Parkhurst Dining attempts to discourage wastefulness in dining centers

1/24/2019

Kellen Stepler | Staff Writer

As said by Oscar the Grouch: “I love trash.”

However, the Hogan Dining Center would disagree.

On Thursday, Jan. 17, the Hogan Dining Center weighed food waste between 5 p.m. and 7:30 p.m. According to the Waste-O-Meter posted outside the conveyor belt, there was a total of 123 pounds of waste, which equals 1.89 ounces per person.

The dining hall has previously measured the amount of waste on Aug. 29, 2017, Nov. 28, 2017, April 24, 2018, and Dec. 6, 2018. Results from these dates are also posted on the wall by the conveyor belt and dish washers.

The data from Thursday continued a downward trend for waste production at Hogan. Since the weigh-in on Nov. 28, 2017, the total number of wasted pounds dropped from 183 to 123.

Moreover, the total waste-per-person has fluctuated since.
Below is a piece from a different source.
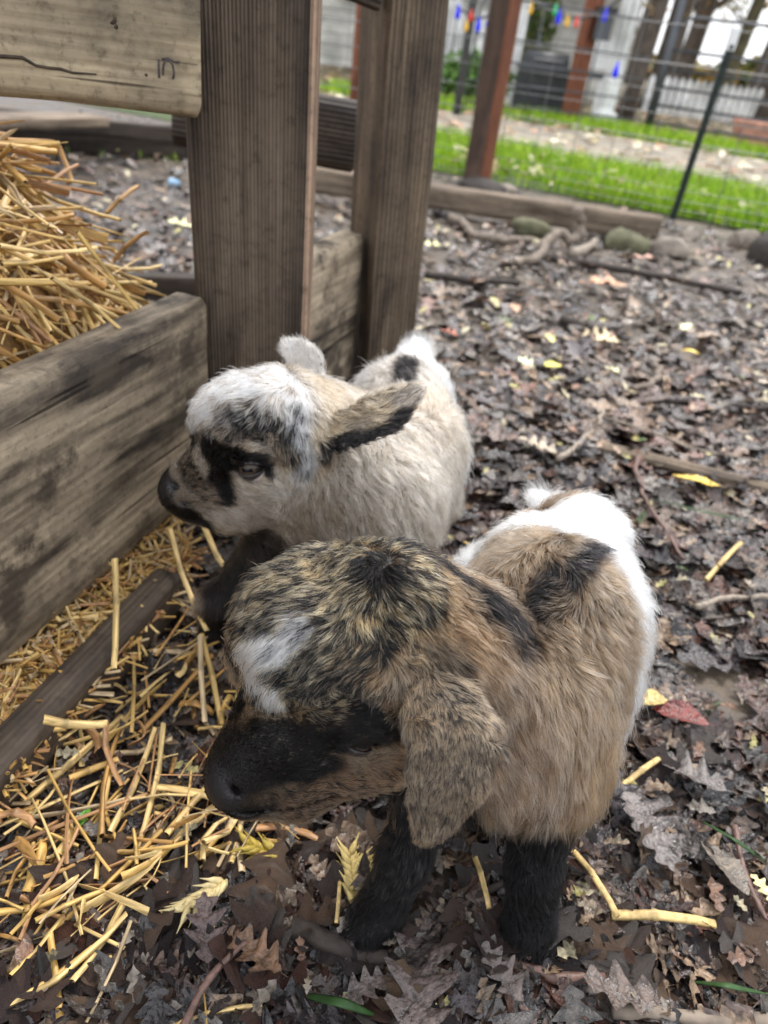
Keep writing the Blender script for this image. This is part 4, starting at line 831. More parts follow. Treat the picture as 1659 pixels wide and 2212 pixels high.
# ------------------------------------------------------------------ young goats
def q(px, py, D, r=None):
    p = ad(px, py, D); return p if r is None else (p, r*D/FP)
class Field:
    def __init__(s, lo, hi, h):
        s.h = h; s.lo = np.array(lo, float); n = np.ceil((np.array(hi)-s.lo)/h).astype(int)+1
        s.n = n; s.d = np.full(n, 1.0, np.float32)
    def _box(s, pts, m):
        pts = np.array(pts); a = np.maximum(np.floor((pts.min(0)-m-s.lo)/s.h).astype(int), 0); b = np.minimum(np.ceil((pts.max(0)+m-s.lo)/s.h).astype(int)+1, s.n)
        g = np.stack(np.meshgrid(*[s.lo[i]+s.h*np.arange(a[i], b[i]) for i in range(3)], indexing='ij'), -1)
        return tuple(slice(a[i], b[i]) for i in range(3)), g
    def _mix(s, sl, d, k):
        o = s.d[sl]; h = np.clip(.5+.5*(o-d)/k, 0, 1); s.d[sl] = o+(d-o)*h-k*h*(1-h)
    def cone(s, a, b, k=.012):
        (pa, ra), (pb, rb) = a, b; m = max(ra, rb)+.03; sl, g = s._box([pa, pb], m)
        ba = pb-pa; t = np.clip(((g-pa)@ba)/(ba@ba), 0, 1); d = np.linalg.norm(g-pa-t[..., None]*ba, axis=-1)-(ra+(rb-ra)*t); s._mix(sl, d, k)
    def chain(s, L, k=.012):
        for a, b in zip(L[:-1], L[1:]): s.cone(a, b, k)
    def ell(s, c, axes, R, k=.012, sub=False):
        R = np.array(R); m = R.max()+.03; sl, g = s._box([c], m); A = np.array(axes); x = (g-c)@A.T
        k0 = np.linalg.norm(x/R, axis=-1); k1 = np.linalg.norm(x/(R*R), axis=-1)+1e-9; d = k0*(k0-1)/k1
        if sub:
            o = s.d[sl]; h = np.clip(.5-.5*(o+d)/k, 0, 1); s.d[sl] = o+(-d-o)*h+k*h*(1-h)
        else: s._mix(sl, d, k)
    def leaf(s, path, widths, th, wdir, cup=.0, k=.004):
        """an ear: a thin cupped sheet along a path"""
        P = np.array(path); widths = np.array(widths); sl, g = s._box(P, widths.max()+.02)
        best = np.full(g.shape[:3], 9., np.float32)
        for i in range(len(P)-1):
            a, b = P[i], P[i+1]; ba = b-a; t = np.clip(((g-a)@ba)/(ba@ba), 0, 1); o = g-a-t[..., None]*ba
            wd = np.array(wdir[i])*(1-t[..., None])+np.array(wdir[i+1])*t[..., None]; wd = wd-(wd@N(ba))[..., None]*N(ba)
            wd /= np.linalg.norm(wd, axis=-1, keepdims=True)+1e-9; nn = np.cross(N(ba), wd)
            x = (o*wd).sum(-1); y = (o*nn).sum(-1); al = o@N(ba)
            w = widths[i]*(1-t)+widths[i+1]*t; y = y-cup*(x*x)/np.maximum(w, .002)
            dx = np.maximum(np.abs(x)-w, 0); tt = th*(1-.45*np.clip(np.abs(x)/np.maximum(w, .002), 0, 1)); d = np.sqrt(dx*dx+y*y+al*al)-tt
            best = np.minimum(best, d)
        s._mix(sl, best, k)
    def net(s):
        d = s.d; n = np.array(d.shape); ins = d < 0
        c = np.zeros(n-1, int); acc = np.zeros((*(n-1), 3)); cnt = np.zeros(n-1)
        idx = [(a, b, e) for a in (0, 1) for b in (0, 1) for e in (0, 1)]
        V = {i: d[i[0]:n[0]-1+i[0], i[1]:n[1]-1+i[1], i[2]:n[2]-1+i[2]] for i in idx}
        for i in idx:
            for ax in range(3):
                if i[ax]: continue
                j = list(i); j[ax] = 1; j = tuple(j); a, b = V[i], V[j]; cr_ = (a < 0) != (b < 0)
                t = np.where(cr_, a/np.where(cr_, a-b, 1), 0)
                for x in range(3): acc[..., x] += np.where(cr_, i[x]+(t if x == ax else 0), 0)
                cnt += cr_
        act = cnt > 0; vid = np.full(act.shape, -1); vid[act] = np.arange(act.sum())
        pos = acc[act]/cnt[act][:, None]+np.argwhere(act); P = s.lo+pos*s.h
        F = []
        for ax in range(3):
            sl0 = [slice(None)]*3; sl1 = [slice(None)]*3; sl0[ax] = slice(0, -1); sl1[ax] = slice(1, None)
            a, b = ins[tuple(sl0)], ins[tuple(sl1)]; e = np.argwhere(a != b)
            o1, o2 = (ax+1) % 3, (ax+2) % 3
            ok = (e[:, o1] > 0) & (e[:, o2] > 0) & (e[:, o1] < n[o1]-1) & (e[:, o2] < n[o2]-1); e = e[ok]
            fl = a[tuple(e.T)]
            def g(u, v):
                c_ = e.copy(); c_[:, o1] += u; c_[:, o2] += v; return vid[tuple(c_.T)]
            Q = np.stack([g(-1, -1), g(0, -1), g(0, 0), g(-1, 0)], 1); Q[~fl] = Q[~fl][:, ::-1]; F.append(Q)
        F = np.concatenate(F); return P, F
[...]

These numbers were at a high at the November weigh-in, where it was 2.41 ounces of waste per person, and Apr. 24, 2018, where each person accumulated 2.38 pounds of waste. Thursday’s results stack up well, ranking fourth out of five in terms of least amount of waste per person.

Most of the waste is accumulated in between the hours of 6 p.m. and 7 p.m. On Thursday, 29 pounds of waste were weighed in at 6 p.m., and 31 pounds of waste were weighed in at 7 p.m., the highest total throughout the night. This trend is continued throughout all nights waste was recorded.

The most waste ever recorded at a weigh-in was 45 pounds at 6:30 p.m. on Nov. 28, 2017, where both the waste total and waste-per-person were at their highest.

Weighing waste can be an eye-opening study that informs the public how much food we are not using. A 2016 study compiled by The International Food Information Council (IFIC) Foundation found that 30 percent of Americans say that “they don’t create any food waste.”

Additionally, the IFIC Foundation estimates that “40 percent of food produced for our consumption never reaches a human stomach.”

The U.S. Department of Agriculture notes that Americans waste enough food every day to fill a 90,000-seat football stadium. With a seating capacity of 2,200, that’s enough to fill about 41 Rooney Fields.

Additionally, the positives of reducing wasted food are immense, especially from an environmental standpoint.

According to the U.S. Environmental Protection Agency, the benefits of reducing wasted food are that it reduces methane emissions from landfills and lowers your carbon footprint, and that it conserves energy and resources, preventing pollution involved with the growing, transporting, manufacturing and selling of food.

With all the benefits there are of reducing waste, Parkhurst dining makes campus diners aware of how much food is being unused.